Go for it, which I could be as bold
Liz
Hi Elizabeth,
In the neighborhood I grew up in, it seemed like if you weren't making fun of someone else it was because you were too busy being made fun of. I was a bit of a late bloomer physically and it really showed in sports. Sports just happened to be what all the boys on the block were interested in. So yes, I got made fun of for not being able to throw well, run well, catch well, pitch well etc. As I got to middle school a lot of my interactions with those my own age and older became much less frequent as many developed interests that took them off the block. I began to hang with the younger kids instead and that was much better. I was much more likely to help them get better at sports by encouraging them as opposed to making fun of them. By that time I started to find my athletic coordination but the older kids in the neighborhood never really got to see it.

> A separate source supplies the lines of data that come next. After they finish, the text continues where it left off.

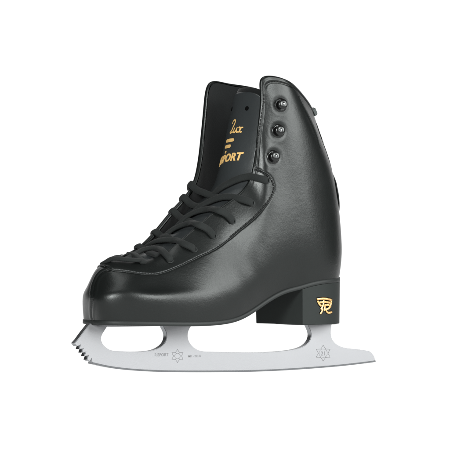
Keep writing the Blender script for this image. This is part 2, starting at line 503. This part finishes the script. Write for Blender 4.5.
# mounting plates
def slab(name, s0, s1, hw0, hw1, z0, z1, m, parent, rad=0.006):
    mb = MB(); pts = []
    ln = s1 - s0
    for k in range(40):
        a = 2 * math.pi * k / 40; c, s_ = math.cos(a), math.sin(a)
        x = (s0 + s1) / 2 + ln / 2 * math.copysign(abs(c)**0.35, c); t = (x - s0) / ln
        hw = hw0 * (1 - t) + hw1 * t
        pts.append((x, hw * math.copysign(abs(s_)**0.35, s_)))
    V = [(x, y, z0(x)) for x, y in pts] + [(x, y, z1(x)) for x, y in pts]; N_ = 40
    F = [tuple(range(N_)), tuple(range(N_, 2*N_))] + [(k, (k+1) % N_, N_+(k+1) % N_, N_+k) for k in range(N_)]
    mb.add(V, F); return mb.build(name, m, parent, smooth=False)
zsb = sole_bottom(-0.1)
slab('mounting_plate', -0.150, -0.035, 0.022, 0.036, lambda x: zsb - 0.0006, lambda x: zsb + 0.001, STEEL, blade)
slab('mounting_plate', nb + 0.004, 0.125, 0.026, 0.022, lambda x: hb - 0.0006, lambda x: hb + 0.002, STEEL, blade)

# ------------------------------------------------------------- tongue
TC = [(242,92,0),(238.5,110,0),(234,130,0),(229.5,150,0),(225.5,168,0),(221,183,0),(210,199.5,0),(199,212.5,0),(182,229,0),(165,243,0),(150,252,0),(134,257,0),(118,259,0),(108,264,0)]
TWD = [27,29,30,30,31,32,32,31,29,27,23,17,11,7]       # half widths mm
TSG = [8,10,11,12,12.5,12,10,9,8,7,5,3,2,1.5]              # sagitta mm
tc = np.array([P(*q) for q in TC])
tpar = np.r_[0, np.cumsum(np.linalg.norm(np.diff(tc, axis=0), axis=1))]
NB_, NA_ = 160, 61
tb_ = np.linspace(0, tpar[-1], NB_)
tcc = natspline(tpar, tc, tb_)
twd = np.interp(tb_, tpar, TWD) * MM; tsg = np.interp(tb_, tpar, TSG) * MM
ttan = unit(np.gradient(tcc, axis=0))           # downwards
tout = np.stack([ttan[:, 2], 0 * ttan[:, 0], -ttan[:, 0]], 1)
tout = np.where((tout[:, :1] > 0), -tout, tout)   # forwards (towards -s)
def tongue_pt(b, a, off=0.0):
    """b arc length from the top (m), a in -1..1 across"""
    c = np.array([np.interp(b, tb_, tcc[:, k]) for k in range(3)]); o = unit(np.array([np.interp(b, tb_, tout[:, k]) for k in range(3)]))
    wd = np.interp(b, tb_, twd); sg = np.interp(b, tb_, tsg)
    p = c + np.array([0, a * wd, 0]) - o * sg * a * a
    nn = unit(o * wd + np.array([0, 2 * sg * a, 0]))
    skew = (max(a, 0)**1.3 * wd * 0.20 + min(a, 0) * wd * 0.12) * np.clip((b - 0.105) / 0.02, 0, 1) * np.clip((tpar[-1] - b) / 0.05, 0, 1)   # inner side of the instep is higher
    return p + nn * off + o * skew
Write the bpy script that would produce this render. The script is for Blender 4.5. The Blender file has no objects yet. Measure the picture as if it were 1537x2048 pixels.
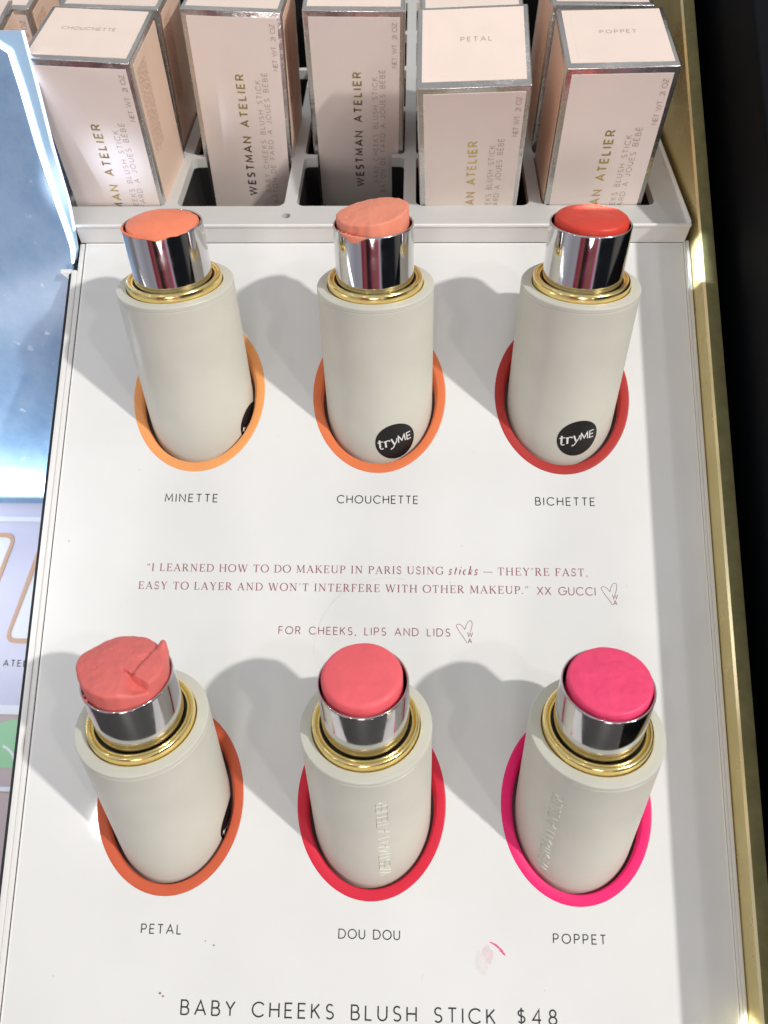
import bpy, bmesh, math, random
import numpy as np
from mathutils import Matrix, Vector, noise as mnoise

S = 0.001                       # the model is written in millimetres
random.seed(7)
scene = bpy.context.scene
col = scene.collection

# ------------------------------------------------------------------ frames
# panel frame: u to the right, v up the sloping panel, n out of it.  World: z up, y away.
TH = math.radians(25.01)
WF = Matrix.Rotation(TH, 4, 'X')
def W(u, v, n):
    return WF @ Vector((u * S, v * S, n * S))
def frame(origin, x, y, z):
    m = Matrix.Identity(4)
    for i, a in enumerate((x, y, z)):
        a = Vector(a).normalized()
        for r in range(3): m[r][i] = a[r]
    for r in range(3): m[r][3] = origin[r] * S
    return m
def panel_matrix(origin, x, y, z):
    return WF @ frame(origin, x, y, z)

# ------------------------------------------------------------------ camera
cd = bpy.data.cameras.new('camera'); cam = bpy.data.objects.new('camera', cd); col.objects.link(cam)
cam.matrix_world = panel_matrix((6.78144, -40.70918, 161.75587), (0.999443, 0.016601, -0.028964),
                                (-0.009933, 0.976173, 0.216767), (0.031873, -0.216358, 0.975794))
cd.sensor_fit = 'VERTICAL'; cd.sensor_height = 36.0
cd.lens = 1554.03 / 2048 * 36.0
cd.clip_start = 0.005; cd.clip_end = 50
cd.dof.use_dof = True; cd.dof.focus_distance = 0.160; cd.dof.aperture_fstop = 26.0
scene.camera = cam

# ------------------------------------------------------------------ the shop around (environment only)
world = bpy.data.worlds.new('World'); scene.world = world; world.use_nodes = True
def build_world():
    nt = world.node_tree; N = nt.nodes; L = nt.links; N.clear()
    out = N.new('ShaderNodeOutputWorld'); bg = N.new('ShaderNodeBackground'); L.new(bg.outputs[0], out.inputs[0])
    tc = N.new('ShaderNodeTexCoord'); sp = N.new('ShaderNodeSeparateXYZ'); L.new(tc.outputs['Generated'], sp.inputs[0])
    def math_(op, a, b=None):
        m = N.new('ShaderNodeMath'); m.operation = op
        for i, v in enumerate((a, b)):
            if v is None: continue
            if isinstance(v, (int, float)): m.inputs[i].default_value = v
            else: L.new(v, m.inputs[i])
        return m.outputs[0]
    neg = math_('MULTIPLY', sp.outputs['Y'], -1.0)
    az = math_('ARCTAN2', sp.outputs['X'], neg)            # 0 towards the shopper, + to the right
    t = math_('ADD', math_('MULTIPLY', az, 1 / (2 * math.pi)), 0.5)
    ramp = N.new('ShaderNodeValToRGB'); L.new(t, ramp.inputs[0]); cr = ramp.color_ramp
    stops = WORLD_STOPS
    while len(cr.elements) > 1: cr.elements.remove(cr.elements[-1])
    cr.elements[0].position = stops[0][0]; cr.elements[0].color = (*stops[0][1], 1)
    for p, c in stops[1:]:
        e = cr.elements.new(p); e.color = (*c, 1)
    up = N.new('ShaderNodeValToRGB'); L.new(math_('ADD', math_('MULTIPLY', sp.outputs['Z'], 0.5), 0.5), up.inputs[0])
    e = up.color_ramp.elements
    e[0].position = 0.62; e[0].color = (0, 0, 0, 1); e[1].position = 0.72; e[1].color = (1, 1, 1, 1)
    noise = N.new('ShaderNodeTexNoise'); noise.inputs['Scale'].default_value = 2.2; noise.inputs['Detail'].default_value = 2
    L.new(tc.outputs['Generated'], noise.inputs[0])
    ceil = N.new('ShaderNodeValToRGB'); L.new(noise.outputs[0], ceil.inputs[0])
    e = ceil.color_ramp.elements; e[0].position = .35; e[0].color = (*CEIL_LO, 1); e[1].position = .65; e[1].color = (*CEIL_HI, 1)
    mx = N.new('ShaderNodeMix'); mx.data_type = 'RGBA'; L.new(up.outputs[0], mx.inputs[0]); L.new(ramp.outputs[0], mx.inputs[6]); L.new(ceil.outputs[0], mx.inputs[7])
    dn = N.new('ShaderNodeValToRGB'); L.new(math_('ADD', math_('MULTIPLY', sp.outputs['Z'], 0.5), 0.5), dn.inputs[0])
    e = dn.color_ramp.elements; e[0].position = 0.26; e[0].color = (1, 1, 1, 1); e[1].position = 0.36; e[1].color = (0, 0, 0, 1)
    m2 = N.new('ShaderNodeMix'); m2.data_type = 'RGBA'; L.new(dn.outputs[0], m2.inputs[0]); L.new(mx.outputs[2], m2.inputs[6]); m2.inputs[7].default_value = (.30, .27, .25, 1)
    L.new(m2.outputs[2], bg.inputs[0]); bg.inputs[1].default_value = WORLD_STRENGTH
WORLD_STRENGTH = .75
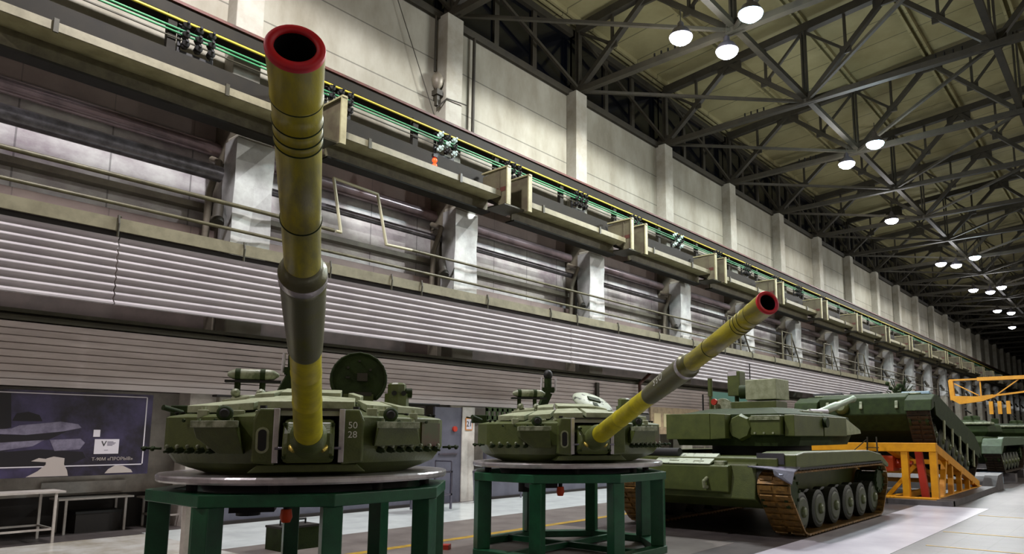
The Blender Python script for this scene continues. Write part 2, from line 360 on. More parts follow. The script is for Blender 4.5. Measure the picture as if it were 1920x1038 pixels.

I wasn't blameless though when it came to making fun of people. I do regret that there those that I did make fun of as well. Perhaps it was mostly deflection. As long as there were a few I could make fun of it took the negative attention off of me. Again as the older kids drifted away into other pursuits, my need to make fun of others waned. I was a bit older before I even gave any real consideration to the way I had treated others.
I also have two older brothers. Let us call them A and B. A is the oldest, I am the youngest. B was probably the person in the neighborhood who made fun of everyone the most. He just has a mean streak but thinks he is "all that". The kind of kid who would catch a football (American) and then run just out of your reach holding the football out for you to try and take it, knowing you just weren't physically able to, and taunting you all the way down the field until he scored a touchdown. He is just a year older than me chronologically but at the time, more like 5 years older than me physically. I would say both A and B were physically gifted and had natural aptitude towards sports. Luckily A was much more level headed and much kinder when we were growing up. I recently told A that if he ever treated B the way that B treated me, B would have murdered him in his sleep. Boys will be boys after all. That was my parents attitude. A horrible attitude at that.
Hugs
Autumn
I was a small, skinny and very unathletic kid so I got picked on a lot. You know made fun of, called names, beaten up a couple of times, kids are so kind. I was definitely to the effeminate side to so that didn't help matters. I'm still pretty much the same today, as I say the only reason I was given 2 feet is so I would have something to trip over.